▶ [Extracted information]
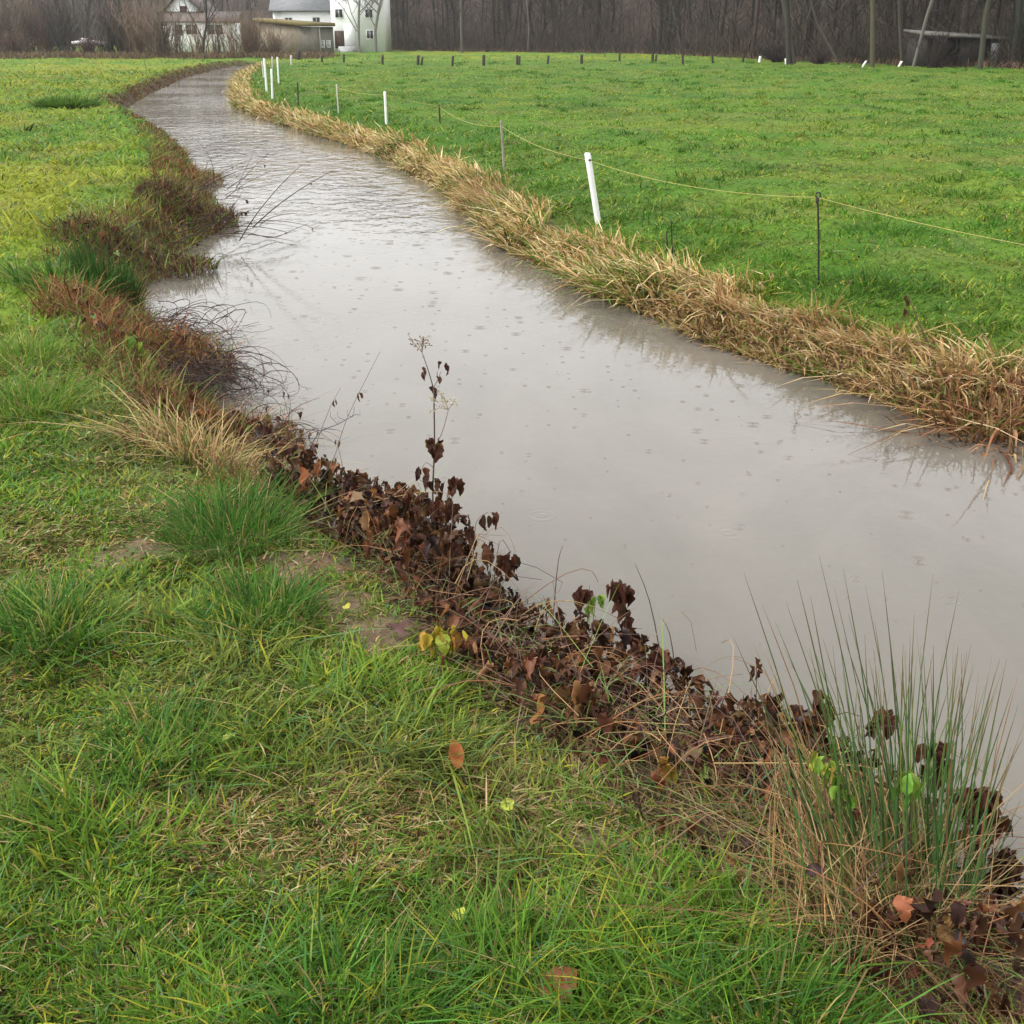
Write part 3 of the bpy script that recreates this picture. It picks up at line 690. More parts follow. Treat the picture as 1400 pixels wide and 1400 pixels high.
sprig([(515, 750), (513, 690), (512, 660)], [(512, 662, 2), (516, 672, 2), (508, 690, 4)], 'small upright brown sprig at the left end of the leaf heap', size=.042, lobed=False)
sprig([(850, 930), (856, 850), (845, 800)], [(838, 800, 5), (850, 802, 5), (845, 822, 4), (858, 840, 3)], 'tall sprig with two large folded brown leaves before the water', size=.080)
sprig([(800, 910), (803, 850), (806, 800)], [(800, 805, 3), (796, 812, 3)], 'thin brown sprig beside the fresh green leaves', size=.055)
sprig([(1030, 1010), (1034, 950), (1034, 908)], [(1034, 905, 4)], 'single hanging brown leaf on a stalk beside the rush clump', size=.05)
sprig([(1062, 1040), (1060, 980), (1055, 955)], [(1060, 952, 4), (1056, 962, 3)], 'brown leaf cluster just left of the rush stems', size=.06)
sprig([(1120, 1090), (1125, 1000), (1130, 955)], [(1125, 952, 5), (1132, 965, 4), (1118, 975, 4)], 'greyish brown leaf cluster among the left rush stems', size=.075)
sprig([(1200, 1110), (1203, 1020), (1206, 975)], [(1200, 978, 4), (1208, 980, 4)], 'brown hanging leaves in the middle of the rush stems', size=.07)
sprig([(1275, 1160), (1280, 1060), (1282, 1020)], [(1275, 1020, 5), (1290, 1040, 5), (1270, 1050, 5)], 'large purple brown leaves among the right rush stems', size=.085)
sprig([(1335, 1240), (1345, 1120), (1348, 1080)], [(1335, 1085, 7), (1350, 1095, 7), (1342, 1115, 7), (1360, 1120, 6), (1330, 1130, 6)], 'dark curled leaf cluster at the right edge of the rushes', size=.075)
sprig([(1370, 1290), (1380, 1190), (1382, 1160)], [(1372, 1165, 6), (1385, 1175, 6), (1365, 1195, 6), (1378, 1210, 6)], 'black brown shrivelled leaves at the right picture edge', size=.075)
sprig([(1225, 1330), (1215, 1270), (1212, 1245)], [(1212, 1248, 5), (1222, 1262, 5), (1235, 1285, 5), (1255, 1245, 4)], 'shrivelled dark leaf cluster in front of the dry rush stems', size=.06)
sprig([(1165, 1360), (1168, 1325), (1172, 1310)], [(1165, 1315, 6), (1180, 1322, 6), (1200, 1340, 5), (1250, 1345, 5)], 'low dark withered leaves at the foot of the rush clump', size=.065)
sprig([(395, 660), (392, 620), (394, 605)], [(392, 608, 4), (398, 612, 3)], 'brown leaf bunch above the bank beside the twig spray', size=.075)
sprig([(322, 620), (322, 580), (323, 560)], [(322, 562, 3), (325, 580, 4)], 'dark brown curled leaf on a short stalk by the straw tuft', size=.085, lobed=False)
FRESH = [(3, (.14, .26, .035)), (1, (.22, .30, .04))]
YELL = [(3, (.36, .30, .035)), (1.5, (.26, .27, .04)), (1, (.28, .15, .03))]
sprig([(806, 890), (812, 840), (815, 815)], [(810, 815, 3), (818, 812, 3), (812, 828, 2)], 'fresh green leaves on a shoot above the brown heap', size=.05, pal=FRESH, name='green_shoot')
sprig([(1125, 1225), (1128, 1120), (1126, 1035)], [(1115, 1035, 5), (1130, 1042, 5), (1142, 1062, 5), (1155, 1085, 4)], 'yellow green lobed leaves hanging in front of the rushes', size=.042, pal=FRESH + [(1.5, (.32, .30, .05))], name='green_shoot')
sprig([(1240, 1250), (1246, 1120), (1248, 1060)], [(1244, 1055, 4), (1248, 1075, 4)], 'green lobed leaf between the right rush stems', size=.045, pal=FRESH, name='green_shoot')
sprig([(600, 940), (605, 890), (612, 865)], [(590, 868, 4), (606, 864, 5), (618, 868, 5), (602, 880, 5), (625, 860, 3)], 'bright yellow leaf cluster at the lawn edge of the brown heap', size=.05, pal=YELL, name='yellow_leaf_sprig')
sprig([(835, 1040), (834, 1005), (835, 990)], [(832, 990, 4), (838, 993, 3)], 'small bright green leaf rosette low in the brown heap', size=.045, pal=FRESH, name='green_shoot')
sprig([(908, 1090), (914, 1060), (915, 1040)], [(912, 1042, 4), (918, 1050, 3)], 'yellow leaf cluster low in the brown heap near the rushes', size=.045, pal=YELL, name='yellow_leaf_sprig')
sprig([(190, 500), (182, 475), (185, 460)], [(178, 462, 3), (190, 468, 4), (200, 478, 4)], 'yellow green leaves on the russet mound under the twig tangle', size=.10, pal=FRESH + [(2, (.26, .27, .05))], name='green_shoot')
sprig([(235, 510), (232, 480), (234, 465)], [(230, 468, 4), (236, 476, 4)], 'fresh green leaf pair on the russet leafy mound', size=.10, pal=FRESH, name='green_shoot')
sprig([(250, 330), (246, 318), (244, 310)], [(240, 318, 6), (250, 322, 6), (232, 312, 6), (256, 330, 5)], 'green sprouts between the two dark brown mounds', size=.14, pal=FRESH, name='green_shoot')
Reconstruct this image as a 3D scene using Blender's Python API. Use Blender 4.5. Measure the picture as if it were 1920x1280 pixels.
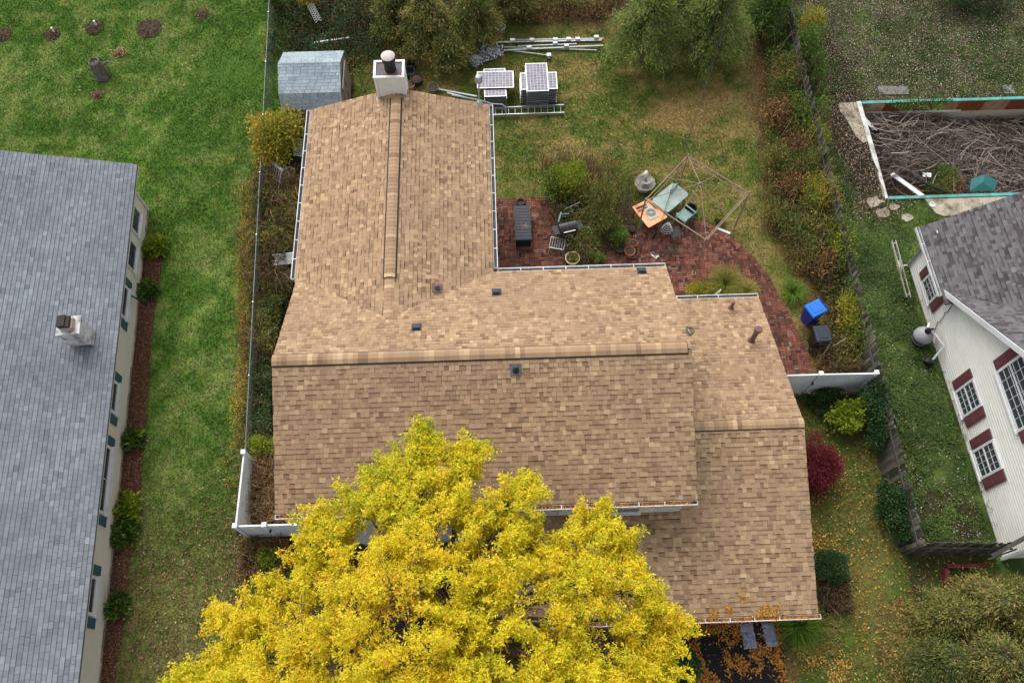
import bpy, math, random
import numpy as np
from mathutils import Vector, Matrix

# ---------------------------------------------------------------- clear
for o in list(bpy.data.objects): bpy.data.objects.remove(o)
scene = bpy.context.scene
COL = scene.collection

# ---------------------------------------------------------------- camera
F_PX, TILT, YAW, ROLL, CAM_H = 1512.5, 0.4439, 0.0269, -0.0077, 28.6
_F = np.array([math.sin(YAW), math.cos(YAW), 0]); _R = np.array([math.cos(YAW), -math.sin(YAW), 0]); _Z = np.array([0, 0, 1.0])
_fwd = math.sin(TILT)*_F - math.cos(TILT)*_Z; _up = math.cos(TILT)*_F + math.sin(TILT)*_Z
_right = _R*math.cos(ROLL) + _up*math.sin(ROLL); _upv = -_R*math.sin(ROLL) + _up*math.cos(ROLL)
cam = bpy.data.cameras.new('camera'); cam_o = bpy.data.objects.new('camera', cam); COL.objects.link(cam_o)
cam.sensor_width = 36; cam.lens = F_PX/1920*36; cam.clip_start = 0.5; cam.clip_end = 600
mw = Matrix.Identity(4)
for i in range(3):
    mw[i][0] = _right[i]; mw[i][1] = _upv[i]; mw[i][2] = -_fwd[i]
mw[2][3] = CAM_H
cam_o.matrix_world = mw
scene.camera = cam_o

# ---------------------------------------------------------------- sky, sun, exposure
SUN_EL, SUN_AZ = math.radians(50), math.radians(-24)      # azimuth from +Y (far side) towards +X
world = bpy.data.worlds.new('World'); scene.world = world; world.use_nodes = True
wn = world.node_tree.nodes; wl = world.node_tree.links
for n in list(wn): wn.remove(n)
wo = wn.new('ShaderNodeOutputWorld'); bg = wn.new('ShaderNodeBackground'); sky = wn.new('ShaderNodeTexSky')
hs = wn.new('ShaderNodeHueSaturation'); hs.inputs['Saturation'].default_value = 0.22
sky.sky_type = 'NISHITA'; sky.sun_disc = False; sky.sun_elevation = SUN_EL; sky.sun_rotation = SUN_AZ
sky.air_density = 1.0; sky.dust_density = 3.0; sky.ozone_density = 1.0
bg.inputs['Strength'].default_value = 0.15
wl.new(sky.outputs[0], hs.inputs['Color']); wl.new(hs.outputs[0], bg.inputs['Color']); wl.new(bg.outputs[0], wo.inputs[0])
sun = bpy.data.lights.new('sun', 'SUN'); sun.energy = 1.05; sun.angle = math.radians(45); sun.color = (1.0, 0.965, 0.91)
sun_o = bpy.data.objects.new('sun', sun); COL.objects.link(sun_o)
_sd = Vector((math.cos(SUN_EL)*math.sin(SUN_AZ), math.cos(SUN_EL)*math.cos(SUN_AZ), math.sin(SUN_EL)))
sun_o.rotation_euler = _sd.to_track_quat('Z', 'Y').to_euler(); sun_o.location = (0, 0, 60)
vs = scene.view_settings; vs.view_transform = 'Standard'; vs.look = 'None'; vs.exposure = 0.78; vs.gamma = 1.0; vs.use_curve_mapping = False
scene.render.engine = 'CYCLES'
scene.cycles.max_bounces = 5; scene.cycles.diffuse_bounces = 3; scene.cycles.glossy_bounces = 2; scene.cycles.transmission_bounces = 3

# ---------------------------------------------------------------- helpers
def G(u, v, z=0.0):
    """world point on the level z that photo pixel (u, v) of 1920 x 1280 looks at"""
    d = _fwd + _right*(u-960)/F_PX + _upv*(640-v)/F_PX
    t = (z-CAM_H)/d[2]
    return np.array([0, 0, CAM_H]) + t*d
def V3(p): return np.array(p, float)
def S(r, g, b, k=1.0):
    f = lambda c: (c/12.92 if c <= 0.04045 else ((c+0.055)/1.055)**2.4)
    return (f(r/255)*k, f(g/255)*k, f(b/255)*k)

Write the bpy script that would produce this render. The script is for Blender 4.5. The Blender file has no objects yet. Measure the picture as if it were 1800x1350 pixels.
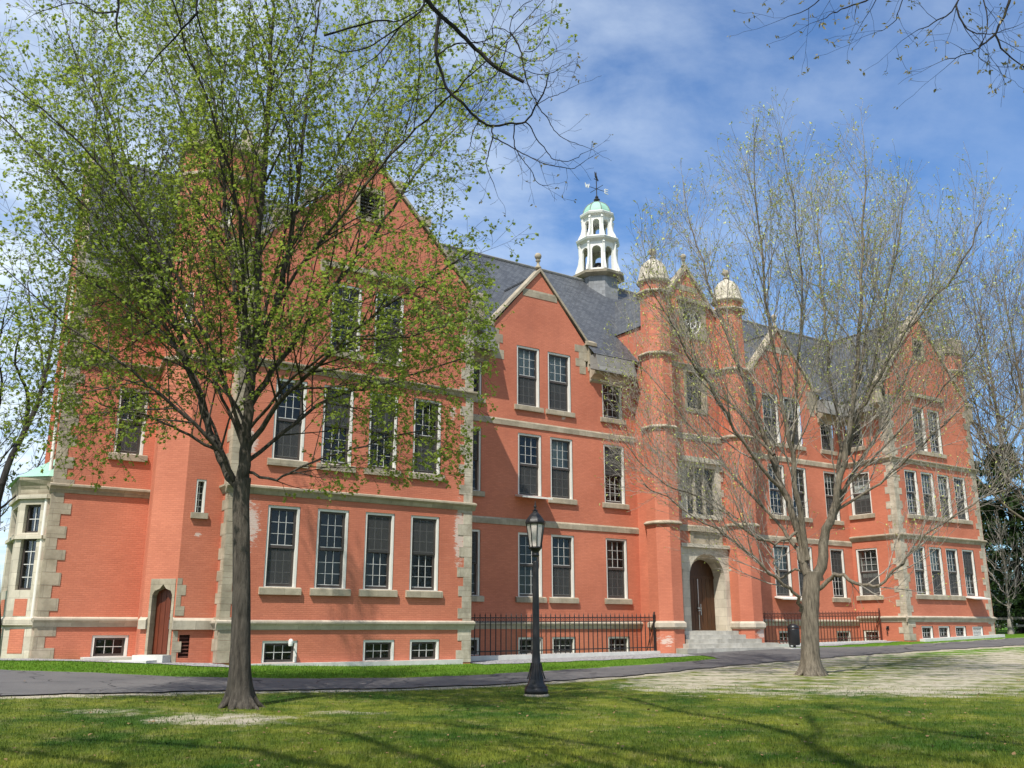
import bpy, bmesh, math, random
import numpy as np
from mathutils import Vector, Matrix
from mathutils.geometry import tessellate_polygon

# ------------------------------------------------------------------ camera, sky, sun, exposure
scene = bpy.context.scene
COL = scene.collection
R = math.radians
CAM_F, CAM_H = 1650.0, 1.6                      # focal length in pixels of an 1800 px wide frame
PITCH, AZ = R(14.5417), R(56.134)               # the facade runs along +X, its depth along +Y
fw = Vector((math.cos(AZ), math.sin(AZ), 0)); rt = Vector((math.sin(AZ), -math.cos(AZ), 0)); UPV = Vector((0, 0, 1))
fwd = fw * math.cos(PITCH) + UPV * math.sin(PITCH); upc = -fw * math.sin(PITCH) + UPV * math.cos(PITCH)
cam = bpy.data.cameras.new('camera'); camo = bpy.data.objects.new('camera', cam); COL.objects.link(camo)
cam.sensor_width = 36.0; cam.lens = CAM_F / 1800 * 36; cam.clip_start = .1; cam.clip_end = 6000
M = Matrix(((rt.x, upc.x, -fwd.x, 0), (rt.y, upc.y, -fwd.y, 0), (rt.z, upc.z, -fwd.z, CAM_H), (0, 0, 0, 1)))
camo.matrix_world = M; scene.camera = camo

SUN_DIR = Vector((-.834 * math.cos(R(54.5)), -.552 * math.cos(R(54.5)), math.sin(R(54.5))))   # towards the sun
sunl = bpy.data.lights.new('sun', 'SUN'); sunl.energy = 4.4; sunl.angle = R(.53); sunl.color = (1, .95, .87)
suno = bpy.data.objects.new('sun', sunl); COL.objects.link(suno); suno.location = (-20, -20, 40)
suno.rotation_euler = SUN_DIR.to_track_quat('Z', 'Y').to_euler()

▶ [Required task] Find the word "scene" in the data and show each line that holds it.

▶ [Output below]
Reconstruct this image as a 3D scene using Blender's Python API. Use Blender 4.5. Measure the picture as if it were 1920x1280 pixels.
scene = bpy.context.scene
COL = scene.collection
scene.camera = cam_o
world = bpy.data.worlds.new('World'); scene.world = world; world.use_nodes = True
vs = scene.view_settings; vs.view_transform = 'Standard'; vs.look = 'None'; vs.exposure = 0.78; vs.gamma = 1.0; vs.use_curve_mapping = False
scene.render.engine = 'CYCLES'
scene.cycles.max_bounces = 5; scene.cycles.diffuse_bounces = 3; scene.cycles.glossy_bounces = 2; scene.cycles.transmission_bounces = 3
scene = bpy.context.scene
COL = scene.collection
camo.matrix_world = M; scene.camera = camo